**WHAT THE TASK REQUIRES:** Extract every entry word for word. Skip the pictures.

**RECORD EXTRACTS:**
•••

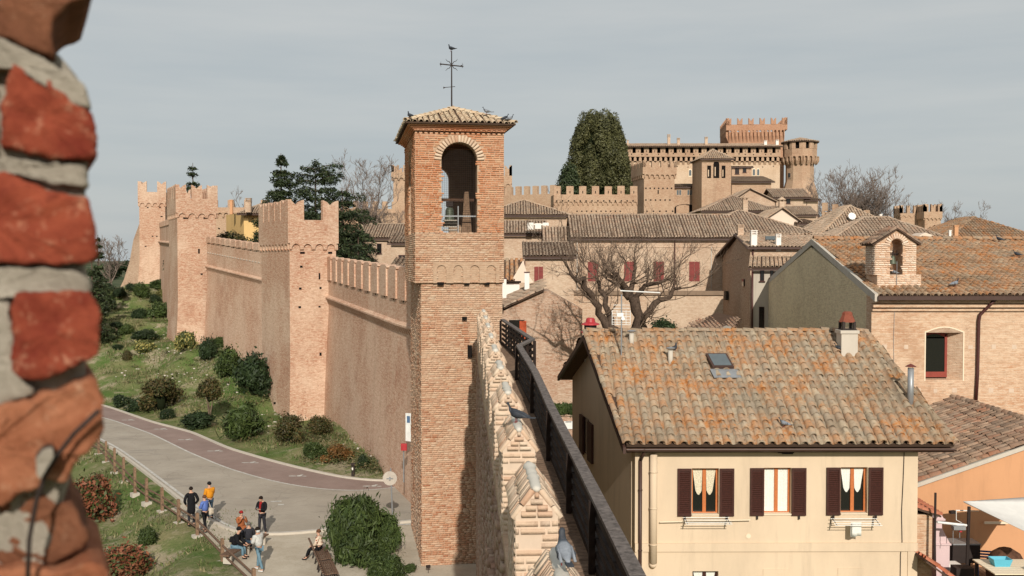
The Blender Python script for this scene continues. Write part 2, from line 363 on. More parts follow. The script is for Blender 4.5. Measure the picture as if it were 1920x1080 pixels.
def brick_mats(o, u, w, wid, hgt, ln=.27, pitch=.086, dep=.07, skip=None, jit=.012, keep=1.0, gap=.014, proud=.025):
    n = u.cross(w).normalized(); out = []; r = random.random; z = pitch/2; k = 0
    while z < hgt:
        x = -ln*(.5 if k % 2 else 0)*(.6+.8*r())
        while x < wid:
            l = ln*(.72+.5*r()) if r() > .25 else ln*.5
            x0, x1 = max(x, 0), min(x+l, wid)
            c = (x0+x1)/2
            if x1-x0 > .04 and not (skip and skip(c, z)) and r() < keep:
                off = (r()-.55)*2*jit; t = (r()-.5)*.03
                M = frame(u*(x1-x0-gap) + w*t*(x1-x0), w*(pitch-.018-.006*r()), n*dep, o+u*c+w*(z+(r()-.5)*.010)+n*(off-dep/2+proud))
                out.append(M)
            x += l
        z += pitch; k += 1
    return out
def tile_mesh(segs=5, rim=True, L=1.25, r0=.385, r1=.32):   # unit: across 1 = spacing, along 1 = row length
    v = []; f = []
    for (y, r, zo) in ((0, r0, .07), (L, r1, -.02)):
        for k in range(segs+1):
            a = math.pi*(k/segs); v.append((-r*math.cos(a), y, zo+r*math.sin(a)))
    n = segs+1
    for k in range(segs): f.append((k, k+1, n+k+1, n+k))
    if rim:
        b = len(v)
        for k in range(n):
            a = math.pi*k/segs; v.append((-(r0-.09)*math.cos(a), .0, .07+(r0-.09)*math.sin(a)))
        b2 = len(v)
        for k in range(n):
            a = math.pi*k/segs; v.append((-(r0-.09)*math.cos(a), .35, .06+(r0-.09)*math.sin(a)))
        for k in range(segs):
            f.append((k+1, k, b+k, b+k+1)); f.append((b+k+1, b+k, b2+k, b2+k+1))
    return np.array(v), np.array(f)
def inpoly(x, y, poly):
    c = False; n = len(poly); j = n-1
    for i in range(n):
        xi, yi = poly[i]; xj, yj = poly[j]
        if (yi > y) != (yj > y) and x < (xj-xi)*(y-yi)/(yj-yi+1e-12)+xi: c = not c
        j = i
    return c
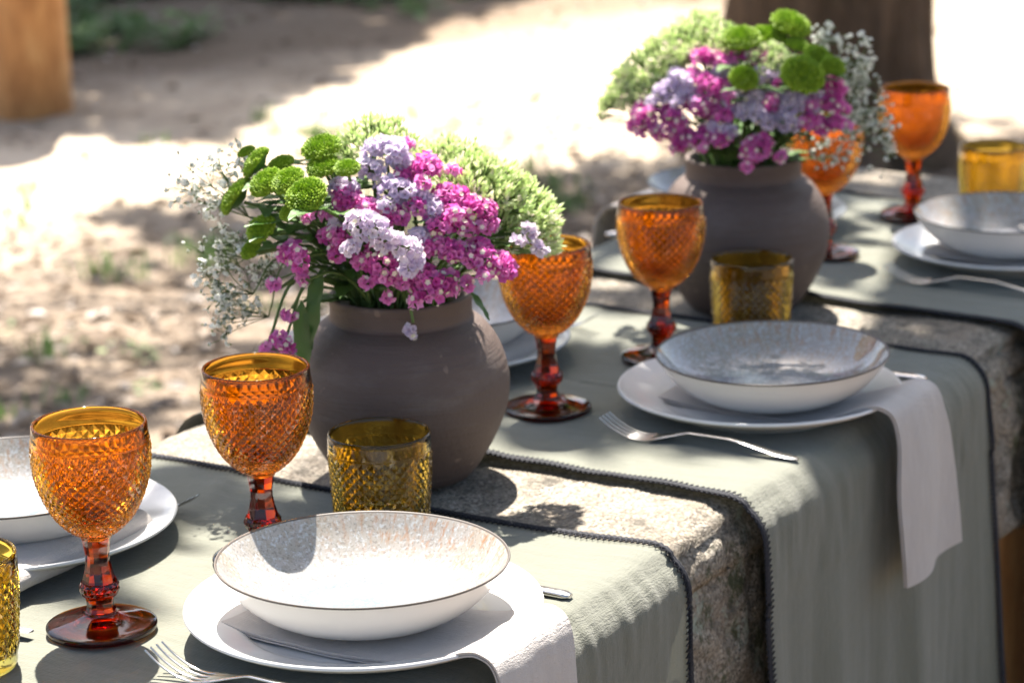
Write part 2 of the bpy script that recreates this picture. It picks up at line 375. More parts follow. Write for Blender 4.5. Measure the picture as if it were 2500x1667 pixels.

•••

**SOLUTION TO THE PROBLEM:**
The Blender Python script for this scene continues. Write part 2, from line 363 on. More parts follow. The script is for Blender 4.5. Measure the picture as if it were 1920x1080 pixels.
def brick_mats(o, u, w, wid, hgt, ln=.27, pitch=.086, dep=.07, skip=None, jit=.012, keep=1.0, gap=.014, proud=.025):
    n = u.cross(w).normalized(); out = []; r = random.random; z = pitch/2; k = 0
    while z < hgt:
        x = -ln*(.5 if k % 2 else 0)*(.6+.8*r())
        while x < wid:
            l = ln*(.72+.5*r()) if r() > .25 else ln*.5
            x0, x1 = max(x, 0), min(x+l, wid)
            c = (x0+x1)/2
            if x1-x0 > .04 and not (skip and skip(c, z)) and r() < keep:
                off = (r()-.55)*2*jit; t = (r()-.5)*.03
                M = frame(u*(x1-x0-gap) + w*t*(x1-x0), w*(pitch-.018-.006*r()), n*dep, o+u*c+w*(z+(r()-.5)*.010)+n*(off-dep/2+proud))
                out.append(M)
            x += l
        z += pitch; k += 1
    return out
def tile_mesh(segs=5, rim=True, L=1.25, r0=.385, r1=.32):   # unit: across 1 = spacing, along 1 = row length
    v = []; f = []
    for (y, r, zo) in ((0, r0, .07), (L, r1, -.02)):
        for k in range(segs+1):
            a = math.pi*(k/segs); v.append((-r*math.cos(a), y, zo+r*math.sin(a)))
    n = segs+1
    for k in range(segs): f.append((k, k+1, n+k+1, n+k))
    if rim:
        b = len(v)
        for k in range(n):
            a = math.pi*k/segs; v.append((-(r0-.09)*math.cos(a), .0, .07+(r0-.09)*math.sin(a)))
        b2 = len(v)
        for k in range(n):
            a = math.pi*k/segs; v.append((-(r0-.09)*math.cos(a), .35, .06+(r0-.09)*math.sin(a)))
        for k in range(segs):
            f.append((k+1, k, b+k, b+k+1)); f.append((b+k+1, b+k, b2+k, b2+k+1))
    return np.array(v), np.array(f)
def inpoly(x, y, poly):
    c = False; n = len(poly); j = n-1
    for i in range(n):
        xi, yi = poly[i]; xj, yj = poly[j]
        if (yi > y) != (yj > y) and x < (xj-xi)*(y-yi)/(yj-yi+1e-12)+xi: c = not c
        j = i
    return c
Write part 2 of the bpy script that recreates this picture. It picks up at line 375. More parts follow. Write for Blender 4.5. Measure the picture as if it were 2500x1667 pixels.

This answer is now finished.